Exercise: Copy exactly the block of lines between the one containing "Continue the Blender" and the one containing "v.co.z = .0012*noise.noise(v.co*6)", inclusive.
═════ Task input
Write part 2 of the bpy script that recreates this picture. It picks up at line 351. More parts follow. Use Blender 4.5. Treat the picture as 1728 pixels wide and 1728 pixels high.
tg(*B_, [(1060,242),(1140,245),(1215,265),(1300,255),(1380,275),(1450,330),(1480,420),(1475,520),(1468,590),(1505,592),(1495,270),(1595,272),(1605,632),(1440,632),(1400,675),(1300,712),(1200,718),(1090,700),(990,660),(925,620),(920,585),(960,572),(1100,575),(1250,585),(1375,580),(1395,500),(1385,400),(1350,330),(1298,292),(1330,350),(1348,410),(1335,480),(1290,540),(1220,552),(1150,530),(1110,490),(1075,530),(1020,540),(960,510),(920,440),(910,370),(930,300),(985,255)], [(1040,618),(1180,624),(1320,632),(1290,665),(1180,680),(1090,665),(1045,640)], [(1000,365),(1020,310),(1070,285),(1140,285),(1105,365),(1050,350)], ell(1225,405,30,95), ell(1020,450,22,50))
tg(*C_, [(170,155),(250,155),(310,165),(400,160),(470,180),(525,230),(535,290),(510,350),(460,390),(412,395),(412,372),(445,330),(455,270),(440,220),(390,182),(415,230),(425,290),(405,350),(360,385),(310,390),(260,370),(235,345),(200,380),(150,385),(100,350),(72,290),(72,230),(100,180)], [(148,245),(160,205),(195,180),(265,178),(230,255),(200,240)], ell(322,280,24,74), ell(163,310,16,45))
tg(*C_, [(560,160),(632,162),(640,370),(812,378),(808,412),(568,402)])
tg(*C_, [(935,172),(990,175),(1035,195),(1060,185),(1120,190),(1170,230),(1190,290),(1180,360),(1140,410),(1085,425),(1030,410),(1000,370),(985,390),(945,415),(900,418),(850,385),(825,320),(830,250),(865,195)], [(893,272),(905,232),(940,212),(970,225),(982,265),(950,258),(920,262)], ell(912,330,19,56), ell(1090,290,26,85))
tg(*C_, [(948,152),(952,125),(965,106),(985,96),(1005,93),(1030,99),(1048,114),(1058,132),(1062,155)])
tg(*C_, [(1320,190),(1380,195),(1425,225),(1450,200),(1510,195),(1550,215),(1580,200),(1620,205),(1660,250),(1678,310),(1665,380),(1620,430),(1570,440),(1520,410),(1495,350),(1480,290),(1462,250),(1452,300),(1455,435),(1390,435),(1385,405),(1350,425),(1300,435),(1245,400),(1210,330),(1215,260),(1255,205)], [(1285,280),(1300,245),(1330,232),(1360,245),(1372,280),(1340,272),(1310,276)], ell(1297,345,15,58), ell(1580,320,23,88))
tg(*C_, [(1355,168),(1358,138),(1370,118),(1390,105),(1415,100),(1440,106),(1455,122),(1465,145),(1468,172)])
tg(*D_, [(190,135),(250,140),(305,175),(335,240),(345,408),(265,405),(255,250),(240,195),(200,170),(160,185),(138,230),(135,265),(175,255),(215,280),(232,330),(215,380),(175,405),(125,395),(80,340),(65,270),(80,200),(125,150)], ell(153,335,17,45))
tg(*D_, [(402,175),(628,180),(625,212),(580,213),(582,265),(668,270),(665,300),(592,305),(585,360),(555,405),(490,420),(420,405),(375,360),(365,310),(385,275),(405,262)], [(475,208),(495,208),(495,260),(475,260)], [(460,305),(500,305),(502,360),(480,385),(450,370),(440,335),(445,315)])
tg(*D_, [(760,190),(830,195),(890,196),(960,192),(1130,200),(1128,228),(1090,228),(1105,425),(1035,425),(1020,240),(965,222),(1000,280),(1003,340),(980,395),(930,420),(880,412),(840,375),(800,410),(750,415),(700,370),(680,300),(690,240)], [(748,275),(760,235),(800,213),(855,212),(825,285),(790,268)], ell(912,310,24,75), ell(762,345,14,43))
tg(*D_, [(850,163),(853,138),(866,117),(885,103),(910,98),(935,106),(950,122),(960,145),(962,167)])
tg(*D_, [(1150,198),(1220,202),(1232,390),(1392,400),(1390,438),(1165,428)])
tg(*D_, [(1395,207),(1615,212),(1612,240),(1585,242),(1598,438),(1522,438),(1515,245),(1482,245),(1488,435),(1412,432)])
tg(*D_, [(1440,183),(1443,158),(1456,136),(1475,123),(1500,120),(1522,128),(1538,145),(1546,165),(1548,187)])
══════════
═════ Task input
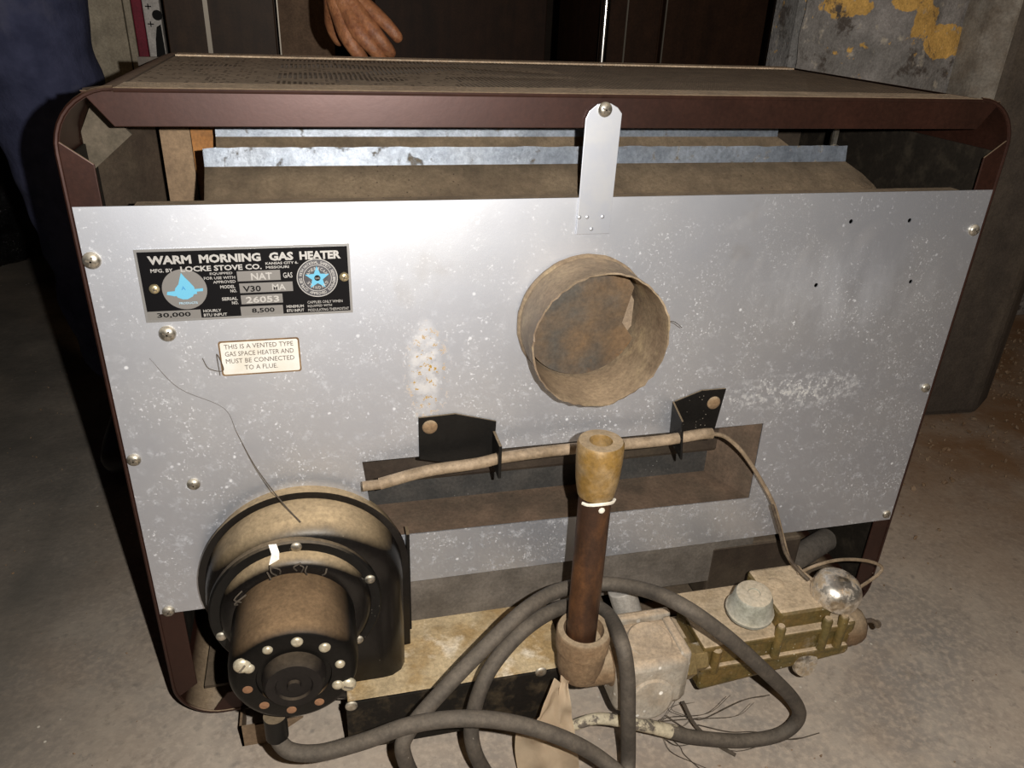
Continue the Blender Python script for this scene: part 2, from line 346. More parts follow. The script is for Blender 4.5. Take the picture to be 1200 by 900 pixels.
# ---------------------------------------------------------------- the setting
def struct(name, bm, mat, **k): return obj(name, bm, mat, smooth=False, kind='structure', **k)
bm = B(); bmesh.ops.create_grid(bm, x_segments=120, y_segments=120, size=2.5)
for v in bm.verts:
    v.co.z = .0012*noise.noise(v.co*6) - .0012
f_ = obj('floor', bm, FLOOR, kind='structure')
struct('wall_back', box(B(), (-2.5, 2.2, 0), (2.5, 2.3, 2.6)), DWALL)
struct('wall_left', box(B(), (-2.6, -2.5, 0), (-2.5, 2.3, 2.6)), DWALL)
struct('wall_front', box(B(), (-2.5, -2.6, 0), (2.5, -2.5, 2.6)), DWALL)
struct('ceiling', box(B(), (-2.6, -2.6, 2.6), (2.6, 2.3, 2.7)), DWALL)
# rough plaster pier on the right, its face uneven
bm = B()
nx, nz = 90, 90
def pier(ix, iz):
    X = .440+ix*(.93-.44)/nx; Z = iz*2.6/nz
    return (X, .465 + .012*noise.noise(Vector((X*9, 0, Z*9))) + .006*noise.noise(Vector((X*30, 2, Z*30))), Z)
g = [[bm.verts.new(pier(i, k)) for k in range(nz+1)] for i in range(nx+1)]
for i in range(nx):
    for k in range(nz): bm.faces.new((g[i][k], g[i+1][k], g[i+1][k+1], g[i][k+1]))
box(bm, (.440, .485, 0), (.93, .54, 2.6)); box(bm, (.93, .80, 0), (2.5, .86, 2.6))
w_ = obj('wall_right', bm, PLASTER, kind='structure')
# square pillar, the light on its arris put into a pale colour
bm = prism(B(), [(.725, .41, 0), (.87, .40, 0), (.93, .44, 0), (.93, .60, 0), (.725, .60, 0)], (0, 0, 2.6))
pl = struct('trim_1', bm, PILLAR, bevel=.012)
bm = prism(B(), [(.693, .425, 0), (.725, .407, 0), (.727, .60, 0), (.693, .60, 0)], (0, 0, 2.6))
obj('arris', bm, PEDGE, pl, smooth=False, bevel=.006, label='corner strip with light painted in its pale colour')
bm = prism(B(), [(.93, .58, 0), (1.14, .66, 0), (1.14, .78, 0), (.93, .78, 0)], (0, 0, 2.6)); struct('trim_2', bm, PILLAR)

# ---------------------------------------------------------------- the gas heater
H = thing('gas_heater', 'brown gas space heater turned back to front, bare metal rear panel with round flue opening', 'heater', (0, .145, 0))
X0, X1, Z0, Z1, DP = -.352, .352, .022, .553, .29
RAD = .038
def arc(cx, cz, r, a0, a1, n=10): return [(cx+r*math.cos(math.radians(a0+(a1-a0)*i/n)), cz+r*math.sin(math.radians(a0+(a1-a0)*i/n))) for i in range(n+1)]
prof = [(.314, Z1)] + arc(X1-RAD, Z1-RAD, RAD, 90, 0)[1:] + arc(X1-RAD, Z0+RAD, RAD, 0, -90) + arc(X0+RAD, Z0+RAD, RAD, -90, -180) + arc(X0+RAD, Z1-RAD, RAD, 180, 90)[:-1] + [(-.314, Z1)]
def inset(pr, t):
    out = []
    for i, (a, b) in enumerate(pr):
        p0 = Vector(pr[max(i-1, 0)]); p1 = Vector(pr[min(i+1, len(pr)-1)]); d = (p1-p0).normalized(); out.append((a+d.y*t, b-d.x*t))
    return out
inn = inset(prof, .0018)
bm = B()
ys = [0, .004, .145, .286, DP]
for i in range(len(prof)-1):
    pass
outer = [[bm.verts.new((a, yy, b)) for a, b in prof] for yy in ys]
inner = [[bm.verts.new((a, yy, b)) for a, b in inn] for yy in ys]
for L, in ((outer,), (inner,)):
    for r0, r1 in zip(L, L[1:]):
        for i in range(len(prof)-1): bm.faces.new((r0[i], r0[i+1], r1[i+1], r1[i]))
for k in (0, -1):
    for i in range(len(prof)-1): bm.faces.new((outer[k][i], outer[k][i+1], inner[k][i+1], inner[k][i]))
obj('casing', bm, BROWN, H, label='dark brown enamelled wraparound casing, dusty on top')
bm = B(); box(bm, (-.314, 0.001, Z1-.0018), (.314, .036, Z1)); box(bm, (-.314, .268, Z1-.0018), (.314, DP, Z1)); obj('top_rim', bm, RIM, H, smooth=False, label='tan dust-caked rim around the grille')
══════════
Answer in full:
Continue the Blender Python script for this scene: part 2, from line 346. More parts follow. The script is for Blender 4.5. Take the picture to be 1200 by 900 pixels.
# ---------------------------------------------------------------- the setting
def struct(name, bm, mat, **k): return obj(name, bm, mat, smooth=False, kind='structure', **k)
bm = B(); bmesh.ops.create_grid(bm, x_segments=120, y_segments=120, size=2.5)
for v in bm.verts:
    v.co.z = .0012*noise.noise(v.co*6) - .0012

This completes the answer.